La jeunesse : une population vulnérable
La jeunesse est de loin la catégorie de population la plus exposée à cette épidémie de violence. En Amérique latine, chez les hommes âgés de 15 à 24 ans, le taux d’homicides atteint les 92 pour 100 000 habitants, soit environ quatre fois plus que la moyenne régionale. Selon un rapport que publiera le bureau de l’économiste en chef de la Banque mondiale pour la Région Amérique latine et Caraïbes cet automne, les jeunes gens âgés de 25 à 29 ans, des hommes en majorité, sont par ailleurs les principaux responsables de la criminalité et de la violence.
L’étude à paraître, intitulée Stop the Violence in Latin America: A Look at Prevention from Cradle to Adulthood, consiste en une approche factuelle des politiques de prévention qui sont parvenues à réduire les comportements antisociaux chez les plus jeunes et les ressorts de la criminalité chez les jeunes et les adultes.
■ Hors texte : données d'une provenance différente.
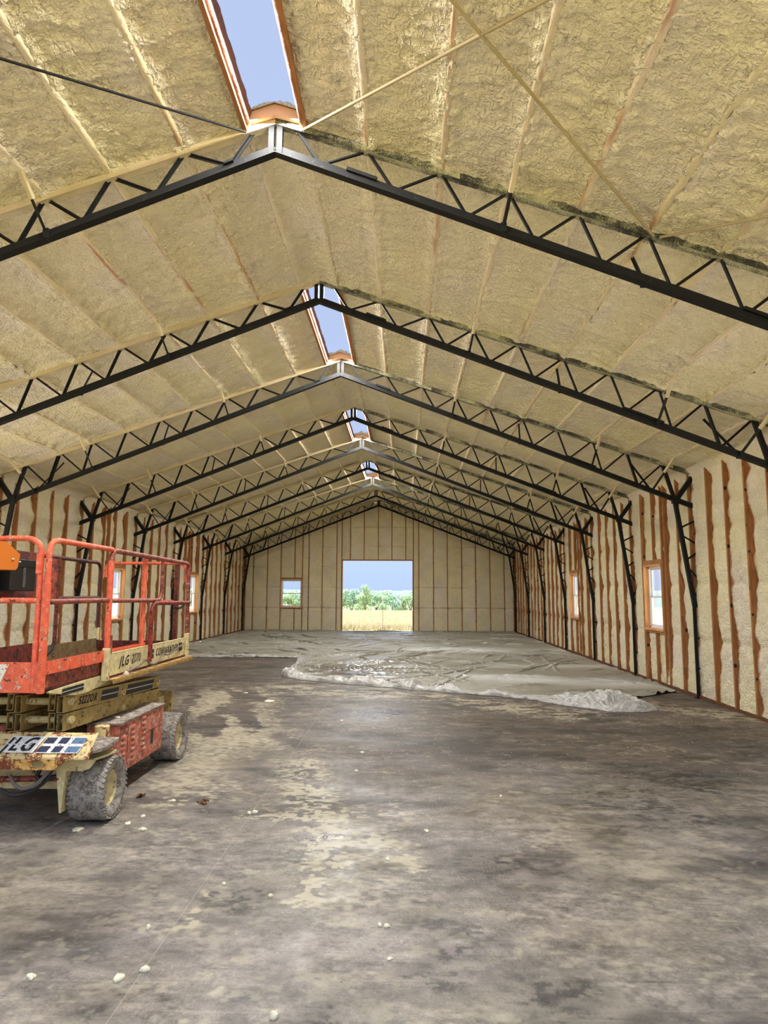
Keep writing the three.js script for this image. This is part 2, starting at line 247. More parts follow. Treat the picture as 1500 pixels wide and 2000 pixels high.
// ------------------------------------------------------------------ ceiling: foam between foam-coated purlins, metal roof above
const ceiling = structure('ceiling');
{
  // height of the foam surface above the purlins' underside
  function foamH(s, w, z, za, zb, seed, hi) {
    const e = Math.min(s, w - s), ez = Math.min(za - z, z - zb);
    let h = 0.055 + 0.012 * vn(s * 3 + seed, z * 1.3 + seed);
    h -= 0.022 * Math.exp(-e * e / 0.004) + 0.03 * Math.exp(-ez * ez / 0.004);
    // spray passes: soft ridges across the bay
    const ph = z * 4.2 + 0.7 * vn(s * 2.2 + seed, z * 1.1) + 0.25 * vn(s * 7, z * 3 + seed); const fr = ph - Math.floor(ph);
    h -= 0.030 * sstep(0, 0.12, fr) * (1 - fr) ** 1.5 * clamp(0.55 + 0.75 * vn(seed * 3.1 + Math.floor(ph) * 0.37, s * 2));
    if (hi) {
      const l = Math.abs(vn(s * 26 + seed * 7, z * 26)), m = Math.abs(vn(s * 13 + seed * 3 + 0.7 * vn(s * 30, z * 30), z * 15));
      h -= 0.016 * Math.pow(l, 0.7) + 0.022 * Math.pow(m, 0.7);
      const bead = Math.exp(-((e - 0.05) ** 2) / 0.0016) * (0.5 + 0.5 * vn(seed * 5, z * 3));
      h -= 0.045 * bead * Math.sqrt(Math.abs(vn(seed, z * 15)));
    }
    return h;
  }
  for (let b = 0; b <= 9; b++) {
    const [za, zb] = bayZ(b); if (za - zb < 0.05) continue;
    const hi = b >= 0 && b <= 2, nz = b === 0 || b === 1 ? 120 : b === 2 ? 80 : b <= 4 && b > 0 ? 44 : 20, nx = b === 0 || b === 1 ? 24 : b === 2 ? 16 : 10;
    for (const sd of [-1, 1]) for (let k = 0; k < PURL.length - 1; k++) {
      const x0 = PURL[k], x1 = PURL[k + 1], w = x1 - x0, seed = (b + 3) * 7.13 + k * 3.37 + (sd > 0 ? 50 : 0);
      const g = grid(lin(0, w, nx), lin(za, zb, nz), (s, z) => { const x = x0 + s; return [sd * x, roofY(x) + foamH(s, w, z, za, zb, seed, hi || b === 3), z, s + seed * 0.37, z]; }, sd < 0);
      mesh('foam_panel', tint(g), M.foam, ceiling);
    }
    // the ridge strip of a closed bay
    if (!openBay(b)) {
      const g = grid(lin(-0.25, 0.25, 14), lin(za, zb, nz), (x, z) => [x, 5.91 - 0.22 * Math.abs(x) + foamH(x + 0.25, 0.5, z, za, zb, b * 5.1 + 2, true) - 0.03, z, x + b, z]);
      mesh('foam_panel', tint(g), M.foam, ceiling);
    } else {
      // wooden curbs of the skylight and the gabled header at its two ends
      for (const sd of [-1, 1]) mesh('skylight_curb', uvm(box(sd * 0.25, sd * 0.288, 5.80, 6.10, za - 0.03, zb + 0.03).applyMatrix4(new THREE.Matrix4())), M.wood, ceiling);
      for (const z of [za - 0.09, zb + 0.05]) {
        mesh('skylight_header', uvm(extrude([[-0.25, 5.845], [0, 5.915], [0.25, 5.845], [0.25, 5.935], [0, 6.02], [-0.25, 5.935]], 0.04).translate(0, 0, z)), M.headerWood, ceiling);
        const us = lin(-0.25, 0.25, 30), g = grid(us, lin(0, 1, 8), (x, v) => { const t = v * Math.PI, h = 0.05 + 0.025 * vn(x * 18 + b, 3) + 0.012 * vn(x * 50, b); return [x, 6.02 - 0.34 * Math.abs(x) + h * Math.sin(t) - 0.005, z + 0.02 + 0.045 * Math.cos(t), x, v * 0.1]; });
        mesh('foam_cap', g, M.foamFlat, ceiling);
      }
      // glowing diffusing panel over the opening, and the daylight it sends down
      const P = [[-0.34, 6.10], [0, 6.22], [0.34, 6.10], [0.34, 6.104], [0, 6.224], [-0.34, 6.104]];
      mesh('skylight_panel', grid([-0.34, 0, 0.34], [za + 0.3, zb - 0.3], (x, z) => [x, 6.22 - 0.36 * Math.abs(x), z]), M.skylight, ceiling);
      const daylight = new THREE.RectAreaLight(new THREE.Color().setRGB(0.98, 0.98, 0.97), SKYLIGHT, 0.36, za - zb - 0.18); daylight.name = 'skylight_daylight'; daylight.position.set(0, 5.875, (za + zb) / 2); daylight.rotation.x = -Math.PI / 2; scene.add(daylight);
      for (const z of [za + 0.3, zb - 0.3]) { const s = new THREE.Shape([V(-0.34, 6.03), V(0.34, 6.03), V(0.34, 6.1), V(0, 6.22), V(-0.34, 6.1)].map((p) => new THREE.Vector2(p.x, p.y))); mesh('skylight_panel', new THREE.ShapeGeometry(s).translate(0, 0, z), M.skylight, ceiling); }
    }
  }
  // purlins run the whole length, sprayed over, with bare wood showing here and there
  const zs = []; for (let z = ZOPEN; z > -12; z -= 0.035) zs.push(z); for (let z = -12; z > ZBACK; z -= 0.12) zs.push(z); zs.push(ZBACK);
  const inOpening = (z) => [0, 2, 4, 6].some((b) => z < bayZ(b)[0] - 0.06 && z > bayZ(b)[1] + 0.06);
  for (const sd of [-1, 1]) for (let k = 0; k < PURL.length; k++) {
    const x = PURL[k], y = roofY(x), seed = k * 4.7 + (sd > 0 ? 33 : 0);
    const prof = [[-0.05, 0.11], [-0.036, 0.055], [-0.031, 0.012], [-0.02, -0.002], [0, -0.006], [0.02, -0.002], [0.031, 0.012], [0.036, 0.055], [0.05, 0.11]];
    const us = prof.map((_, i) => i);
    const g = grid(us, zs, (u, z) => { const [px, py] = prof[u], n = vn(z * 9 + seed, u * 0.8) * 0.006 + vn(z * 28, u + seed) * 0.003; return [sd * (x + px * (1 + n * 30 * 0.6)), y + py + n + (x > 6 ? -0.03 : 0), z, u * 0.03 + seed, z]; }, sd < 0);
    const n = g.attributes.position.count, col = new Float32Array(n * 3);
    for (let i = 0; i < n; i++) {
      const z = g.attributes.position.getZ(i), u = i % us.length, bare = (k > 0 && k < 6 && sd > 0 || k < 4 && k > 0 && sd < 0) && u > 1 && u < 7 ? 0.85 * sstep(0.52, 0.85, vn(z * 0.8 + seed * 3, u * 0.5 + seed) + 0.35 * vn(z * 6, u + seed) + (k === 1 && sd > 0 && z > -5.6 && z < -3.2 && u > 3 ? 0.4 : 0)) : 0;
      if (k === 0 && inOpening(z)) { const q = 0.9 + 0.3 * vn(z * 4, u * 0.7); col.set([0.20 * q, 0.085 * q, 0.05 * q], i * 3); continue; }   // the opening's edge boards are bare
      const tan = clamp(0.5 + 0.6 * vn(z * 0.5 + seed, 2)); col[i * 3] = lerp(lerp(0.95, 0.84, tan), 0.52, bare); col[i * 3 + 1] = lerp(lerp(0.93, 0.76, tan), 0.28, bare); col[i * 3 + 2] = lerp(lerp(0.9, 0.68, tan), 0.2, bare);
    }
    g.setAttribute('color', new THREE.BufferAttribute(col, 3));
    mesh('purlin', g, M.foamPurlin, ceiling);
  }
  // metal roof
  const roofT = [];
  for (const sd of [-1, 1]) { const a = V(sd * 0.29, roofY(0.29) + 0.17, 0), b = V(sd * 6.6, roofY(6.6) + 0.17, 0), L = a.distanceTo(b), g = new THREE.BoxGeometry(L, 0.02, ZOPEN - ZBACK + 0.6).rotateZ(Math.atan2(b.y - a.y, b.x - a.x)).translate((a.x + b.x) / 2, (a.y + b.y) / 2, (ZOPEN + ZBACK) / 2); roofT.push(g); }
  for (let b = 0; b <= 9; b++) if (!openBay(b)) { const [za, zb] = bayZ(b); if (za - zb > 0.05) roofT.push(box(-0.32, 0.32, 6.0, 6.03, za, zb)); }
  mesh('metal_roof', uvm(merge(roofT)), M.sheet, ceiling);
  // sprayed eave boards where the roof meets the walls
  for (const sd of [-1, 1]) {
    const g = grid(lin(0, 1, 6), lin(ZOPEN, ZBACK, 240), (t, z) => { const a = t * Math.PI / 2; return [sd * (6.03 + 0.2 * Math.sin(a) + 0.008 * vn(z * 5, t * 3)), 3.66 + 0.26 * (1 - Math.cos(a)) * 0 + lerp(0.23, 0.0, Math.sin(a)) + 0.01 * vn(z * 4 + 9, t * 2), z, t * 0.2, z]; }, sd > 0);
    mesh('eave_foam', g, M.foamFlat, ceiling);
  }
}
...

L’étude met également en lumière la complexité du problème de la violence dans la région.
« Si les statistiques mondiales et régionales sont déprimantes, la réussite de Medellín, Cali et Diadema est porteuse d’un message clair : la violence chez les jeunes peut être évitée, si les politiques sont adaptées et si la réduction de criminalité fait l’objet d’un engagement à long terme », indique Markus Kostner, responsable du développement social pour la Région Amérique latine et Caraïbes de la Banque mondiale. « Nous disposons de précédents éprouvés, attestant que des stratégies de prévention bien pensées produisent des résultats tangibles et durables. »
Traiter la violence comme un problème de santé publique
Les interventions les plus efficaces traitent la violence comme une crise de santé publique. Ces politiques éprouvées, qui s’inspirent des principes épidémiologiques, considèrent la violence comme un phénomène sous-tendu par une combinaison de facteurs de risque, découlant de réalités individuelles et sociétales, comme l’exposition à la violence domestique pendant l’enfance, le haut niveau d’inégalité, l’inefficacité des systèmes éducatifs et l’absence de perspectives d’emploi, pour ne citer que ces exemples.
La violence est latente lorsque plusieurs de ces facteurs interagissent, en formant des combinaisons qui peuvent varier selon les pays, voire selon les villes.
« Voilà pourquoi les stratégies de prévention de la violence efficaces consistent presque toujours en des stratégies multisectorielles et propres à chaque situation », explique Chloë Fèvre, spécialiste senior du développement social à la Banque mondiale. « Elles doivent également prendre en compte les spécificités hommes-femmes et cibler avant tout les jeunes : plus les facteurs de risque sont neutralisés tôt, plus les chances de réussite sont élevées. »
Faire de la prévention de la violence une priorité du développement
Lutter contre la violence est un impératif de développement. Une violence endémique se traduit par une moindre productivité, une dégradation de la santé et un renchérissement du coût de la sécurité. Le coût cumulé de la violence est stupéfiant : jusqu’à 10 % du PIB dans certains pays, avec des conséquences néfastes à long terme sur le développement humain, social, économique et durable.
Le Groupe de la Banque mondiale encourage ses partenaires dans le monde à multiplier le nombre de travaux et de données portant sur la violence et à incorporer des stratégies de prévention dans le cadre des projets de développement. Citons par exemple :
- Des travaux d’analyse sur l’importance de la prévention, qui fournissent une base de données factuelles solide pour l’élaboration des politiques. La Banque mondiale s’est inspirée de l’initiative Becoming a Man (a) de l’université de Chicago, qui cible de jeunes lycéens, pour en tester et en évaluer les principes au Mexique.
- Des programmes de développement urbain et de proximité, prévoyant des composantes dédiées à la prévention de la violence, à l’instar du Projet intégré de développement des communautés en Jamaïque (a) et du Projet d’amélioration de la gouvernance municipale et de la qualité de vie à Teresina (a), entrepris au Brésil, qui comprend l’élaboration et la mise en œuvre d’un plan de prévention de la violence.
- Le Projet pour des municipalités plus sûres au Honduras (a), première opération de la Banque mondiale portant exclusivement sur la prévention de la violence. Une de ses composantes, axée sur l’emploi des jeunes, fait actuellement l’objet d’une évaluation rigoureuse qui s’intéressera à la manière dont la formation professionnelle, les emplois temporaires et les thérapies comportementales et cognitives influent sur le quotidien des jeunes Honduriens.
- La volonté de faciliter l’échange des connaissances entre les villes et les pays et de conjuguer les efforts de la Banque avec ceux d’autres partenaires, comme la fondation MacArthur, l’initiative 100 Resilient Cities de la fondation Rockefeller, l’Agence des États-Unis pour le développement international (USAID) et le Laboratoire d’action contre la pauvreté du MIT.